Kadınlar Yaşamak İstiyor! İstanbul Sözleşmesi Yaşatır Mı?

20 Mart 2021 tarihinde, gecenin 2’sinde Cumhurbaşkanlığı kararnamesi ile son zamanlarda sıkça duyduğumuz İstanbul Sözleşmesi feshedildi.

“Kadınlara Yönelik Şiddet Ve Aile İçi Şiddetin Önlenmesi Ve Bunlarla Mücadeleye İlişkin Avrupa Konseyi Sözleşmesi” tam adıyla, 45 ülke ve AB’nin imzaladığı “Uluslararası İnsan Hakları” sözleşmesidir. İstanbul Sözleşmesi kadın-erkek eşitliğini sağlama ve aile içi şiddeti önleme konusunda sözleşmeye imza atan bütün ülkelere çeşitli sorumluluklar yükler. Türkiye, sözleşmeye ilk imza atan ülkelerdendir; 2011 yılında imzaya açılan İstanbul Sözleşmesi, Türkiye’de 2014’te yürürlüğe girmiştir. 10 yıldır imzalanmış olan bu sözleşme, Türkiye’de kağıt üzerinde yürürlüğe girmiş, ancak gerçek yaşamda hiçbir zaman karşılık bulmamıştır.

Sözleşmenin feshinden önce sıkça “İstanbul Sözleşmesi uygulansaydı…” diye başlayan cümleler kuruluyordu.
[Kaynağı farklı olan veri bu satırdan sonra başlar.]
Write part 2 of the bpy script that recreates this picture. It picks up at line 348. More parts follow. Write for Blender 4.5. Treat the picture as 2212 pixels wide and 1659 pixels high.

Evet, İstanbul Sözleşmesi uygulansaydı; kadın cinayetleri, cinsel istismar, kadın-erkek eşitliği, LGBTİ+ hakları, aile içi şiddet konularında, iyi yönde adımlar atılabilirdi. Ancak bu cümleyi kurarken, salt sözleşmenin içeriğiyle değil, Türkiye’de var olan koşullarla hareket etmek çok daha gerçekçi olacaktır.

Türkiye, orta derecede gelişmiş bir kapitalist ülke olup, çok uzun yılardır dinci-gerici bir iktidarla yönetilen bir ülkedir. Kapitalizmin var olduğu bütün ülkelerde sistem, ataerkil temeller üzerinde yükselir. Yani yasal anlamda her ne kadar kadınlar erkeklerle eşit haklara sahip görünse de, gerçek yaşamda ataerkil düzen hakimdir. Kapitalist sistemlerde kadın-erkek eşitsizliği, LGBTİ+ düşmanlığı, kapitalizmin işine yarar. Peki nasıl?

Kadınlar, fabrikalarda, tarlalarda, işyerlerinde “Güç gerektirmeyen işler” yaptığı gerekçesiyle ucuz işgücü olarak kullanılır ve işçilerin ücretleri de bu şekilde düşer. Toplumsal işbölümünde ev işlerini, çocuk bakımını kadınlara yükleyerek kadının emeğini değersizleştirir. LGBTİ+ düşmanlığı üzerinden kapitalizm, toplum içinde ezilen ve sömürülen kitleleri böler, güçsüzleştirir. Böylece kendisine karşı gelişecek olan devrimci kitle hareketini zayıflatmaya çalışır. Örnek olarak, İstanbul Sözleşmesi’ni imzalayan diğer kapitalist Avrupa ülkelerinde İstanbul Sözleşmesi ne kadar etkili, bir bakalım.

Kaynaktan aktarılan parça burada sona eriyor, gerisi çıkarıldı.